Show Up, Look Good
Mark Wisniewski
Finalist for the ForeWord Reviews Book of the Year Award for General Fiction - 2011
"“Wisniewski: a riotously original voice.” —Jonathan Lethem
“Mark Wisniewski’s prose is incisive and crisp, bracing and in the best sense destructive, like a straight shot of excellent gin. Part Carson McCullers, part Truman Capote, part Elmore Leonard, Show Up, Look Good is ultimately a highly original, entertaining, and disturbing read, accurate but precisely off-center. Just when you think you know how it moves, it proves you wrong, and you’re delighted. Wisniewski is that crafty a craftsman, that intelligent a writer.” —T. R. Hummer, author of Walt Whitman in Hell
Forget My Sister Eileen. With wit and insight, Wisniewski shows what really happens when a resourceful, optimistic, upbeat young woman from the Midwest comes to Manhattan to make it. —Molly Giles, author of Rough Translations, winner of the Flannery O’Connor Award for Short Fiction
With equal parts rue and satire, Mark Wisniewski’s thirty-four-year-old Midwestern heroine, Michelle, flees love gone wrong at home to start over with nerve and independence in Manhattan.
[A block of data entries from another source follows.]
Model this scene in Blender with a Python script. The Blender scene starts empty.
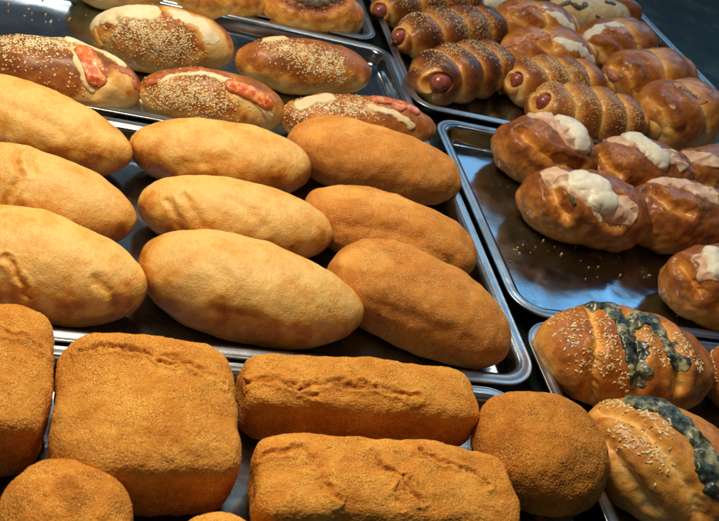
import bpy, bmesh, math, random
import numpy as np
from mathutils import Vector, Matrix
from mathutils.bvhtree import BVHTree

random.seed(4)
RNG = np.random.default_rng(11)
SC = bpy.context.scene
COL = SC.collection

# ------------------------------------------------------------------ camera
# world: z = 0 is the plane of the tray rims, x runs along the tray fronts, y away
CX, CY, FPX = 359.5, 260.5, 850.0
R = np.array([[0.9411220119903033, 0.13217146773244248, 0.3111592223681879],
              [-0.15894059915804315, -0.6393542604655726, 0.7523057992357914],
              [0.2983743361728782, -0.7574673806455118, -0.5807029557109398]])
CAM = np.array([-0.24175, -0.58382, 0.45])
cam_d = bpy.data.cameras.new('camera')
cam = bpy.data.objects.new('camera', cam_d)
COL.objects.link(cam)
M = Matrix.Identity(4)
for i in range(3):
    M[i][0] = R[i, 0]; M[i][1] = -R[i, 1]; M[i][2] = -R[i, 2]; M[i][3] = CAM[i]
cam.matrix_world = M
cam_d.sensor_width = 36
cam_d.lens = 36 * FPX / 719
cam_d.clip_start = 0.01
cam_d.clip_end = 50
cam_d.dof.use_dof = True
cam_d.dof.focus_distance = 0.70
cam_d.dof.aperture_fstop = 18
SC.camera = cam

# ------------------------------------------------------------------ light
SC.view_settings.view_transform = 'Standard'
SC.view_settings.look = 'None'
SC.view_settings.exposure = 0.0
w = bpy.data.worlds.new('World'); SC.world = w; w.use_nodes = True
wn = w.node_tree.nodes; wl = w.node_tree.links
bg = wn['Background']; bg.inputs['Strength'].default_value = 0.12
def WN(t, **k):
    n = wn.new('ShaderNode' + t)
    for a, v in k.items(): setattr(n, a, v)
    return n
def wmath(op, a, b=0.0):
    n = WN('Math', operation=op)
    for q, v in ((n.inputs[0], a), (n.inputs[1], b)):
        if isinstance(v, (int, float)): q.default_value = v
        else: wl.new(v, q)
    return n.outputs[0]
def wstep(v, a, b):
    n = WN('MapRange'); n.interpolation_type = 'SMOOTHSTEP'
    n.inputs['From Min'].default_value = a; n.inputs['From Max'].default_value = b
    wl.new(v, n.inputs['Value']); return n.outputs[0]
# the shop round the display: dark below, a pale street front behind, bluer towards the right
wtc = WN('TexCoord'); wsep = WN('SeparateXYZ'); wl.new(wtc.outputs['Generated'], wsep.inputs[0])
wx, wy, wz = wsep.outputs
wno = WN('TexNoise'); wno.inputs['Scale'].default_value = 3.2; wno.inputs['Detail'].default_value = 4
wl.new(wtc.outputs['Generated'], wno.inputs['Vector'])
front = wmath('MULTIPLY', wmath('MULTIPLY', wstep(wz, .30, .42), wmath('SUBTRACT', 1.0, wmath('MULTIPLY', wstep(wz, .80, .92), .6))), wstep(wy, -.05, .35))
front = wmath('MULTIPLY', front, wmath('ADD', wmath('MULTIPLY', wstep(wno.outputs['Fac'], .47, .53), .85), .15))
wn2 = WN('TexNoise'); wn2.inputs['Scale'].default_value = 11; wn2.inputs['Detail'].default_value = 3
wl.new(wtc.outputs['Generated'], wn2.inputs['Vector'])
front = wmath('MULTIPLY', front, wmath('ADD', wmath('MULTIPLY', wstep(wn2.outputs['Fac'], .52, .60), 1.5), .6))
wr = WN('ValToRGB'); wl.new(wstep(wx, .22, .6), wr.inputs['Fac'])
wr.color_ramp.elements[0].color = (1.5, 1.65, 1.75, 1); wr.color_ramp.elements[1].color = (1.0, 7.2, 13.5, 1)
wm = WN('Mix', data_type='RGBA'); wl.new(front, wm.inputs[0]); wm.inputs[6].default_value = (.36, .35, .34, 1)
wl.new(wr.outputs['Color'], wm.inputs[7]); wl.new(wm.outputs[2], bg.inputs['Color'])

def area(name, loc, target, size, size_y, energy, col):
    l = bpy.data.lights.new(name, 'AREA'); l.shape = 'RECTANGLE'
    l.size = size; l.size_y = size_y; l.energy = energy; l.color = col
    o = bpy.data.objects.new(name, l); COL.objects.link(o)
    o.location = loc
    o.rotation_euler = (Vector(target) - Vector(loc)).to_track_quat('-Z', 'Y').to_euler()
    return o
area('display_lamp', (-.30, .16, .86), (-.17, -.02, 0), .42, .24, 10.0, (1.0, .83, .62))
area('window_light', (1.6, 2.0, 1.15), (.35, .2, 0), 1.5, .8, 5.5, (.38, .70, 1.0))
area('added_strip_light', (.42, .75, .95), (.40, .25, 0), .55, .05, 1.9, (1.0, .90, .76))  # added thin lamp, brightens the right-hand buns and streaks their glaze

# ------------------------------------------------------------------ helpers
def at(px, py, z=0.0):
    """point of the place at height z that the camera sees at photograph pixel px, py"""
    d = R @ np.array([px - CX, py - CY, FPX])
    return CAM + d * ((z - CAM[2]) / d[2])
def proj(P):
    c = (np.asarray(P) - CAM) @ R
    return np.stack([CX + FPX * c[..., 0] / c[..., 2], CY + FPX * c[..., 1] / c[..., 2]], -1)

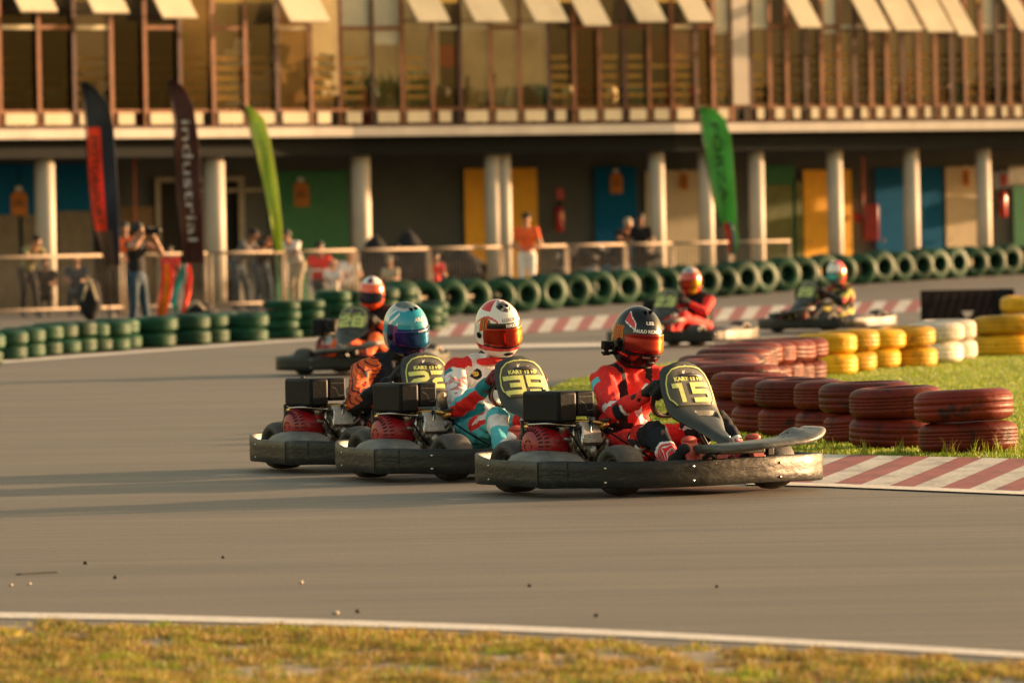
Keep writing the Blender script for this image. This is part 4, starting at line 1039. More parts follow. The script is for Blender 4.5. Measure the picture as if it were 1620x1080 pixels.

Her picaresque misadventures and her encounters with characters odd, pretentious, and menacing prove as haunting as Holden Caulfield’s. —DeWitt Henry, author of Sweet Dreams, founding editor of Ploughshares
“Show Up, Look Good is a rare, gleaming gem: as soon as I turned the final page, I felt bereft because I didn’t want it to end. Wisniewski has a poet’s heart, a jester’s wit, and a comedian’s dead-on timing. This is a novel to savor.” —Christine Sneed, author of Portraits of a Few People I’ve Made Cry, winner of The Grace Paley Prize in Short Fiction
“This novel about a thirty-something woman who travels from Kankakee, Illinois, to New York to ‘make it’ deepens in unexpected and moving ways. Wisniewski ventriloquizes with perfect pitch his female narrator, who has a real talent for getting into trouble. Show Up, Look Good is funny, dark, poignant, and unsettling.” —Kelly Cherry, author of We Can Still Be Friends
“Show Up, Look Good is a rollicking, laugh-out-loud romp of a novel, a picaresque spin through fin-de-siecle New York as seen through the eyes of its intrepid, Midwestern-born heroine. Love, loneliness, roommates from hell, hipsters, the mob, and murder all play starring roles in this delightful book, and Wisniewski does justice to them all.” —Ben Fountain, author of Brief Encounters with Che Guevara
“In Show Up, Look Good Mark Wisniewski demonstrates again why he is one of the most versatile, entertaining, and accomplished writers of his generation.” —Richard Burgin, author of Rivers Last Longer and The Identity Club: New and Selected Stories and Editor, Boulevard
“There’s good writing, and then there’s kick-ass writing, and Mark Wisniewski’s storytelling is absolutely kick-ass. I wanted to jump up and down.” —Katherine Center, author of Everyone Is Beautiful and Bright Side of Disaster
"Show Up, Look Good made me laugh out loud at both Wisniewski's sharp wit and the narrator's propensity for making the mess of her life messier. It's a page-turner, a thrill, and a dark love song to New York City. What a terrific novel." —Diana Spechler, author of Who By Fire and Skinny
"You’re a slave to Manhattan even if the cost of living drives you out to Queens. Incongruities like that, nutty and yet right-on, delight us in every scene of Mark Wisniewski’s Show Up, Look Good. A witty and original take on New York swing, this novel can both analyze an urban tribe as smartly as Richard Price and threaten murder with the offhand aplomb of Jonathan Lethem. The fresh face in the urban canyons has rarely glowed with such laughter and astonishment, even as it earns the bloody smears of a warrior." — John Domini, author of A Tomb on the Periphery
Mark Wisniewski
Mark Wisniewski is the author of the novel Confessions of a Polish Used Car Salesman, the collection of short stories All Weekend with the Lights On, and the book of poems One of Us One Night. His fiction has appeared in magazines such as Virginia Quarterly Review, Antioch Review, The Southern Review, The Yale Review, TriQuarterly, The Missouri Review, The Sun, and The Georgia Review, and has been anthologized in Pushcart Prize and Best American Short Stories. He has held two Regents' Fellowships form the University of California and won an Isherwood Fellowship, a Tobias Wolff Award, a Kay Cattarulla Award for Best Short Story, and a Gival Press Short Story Award.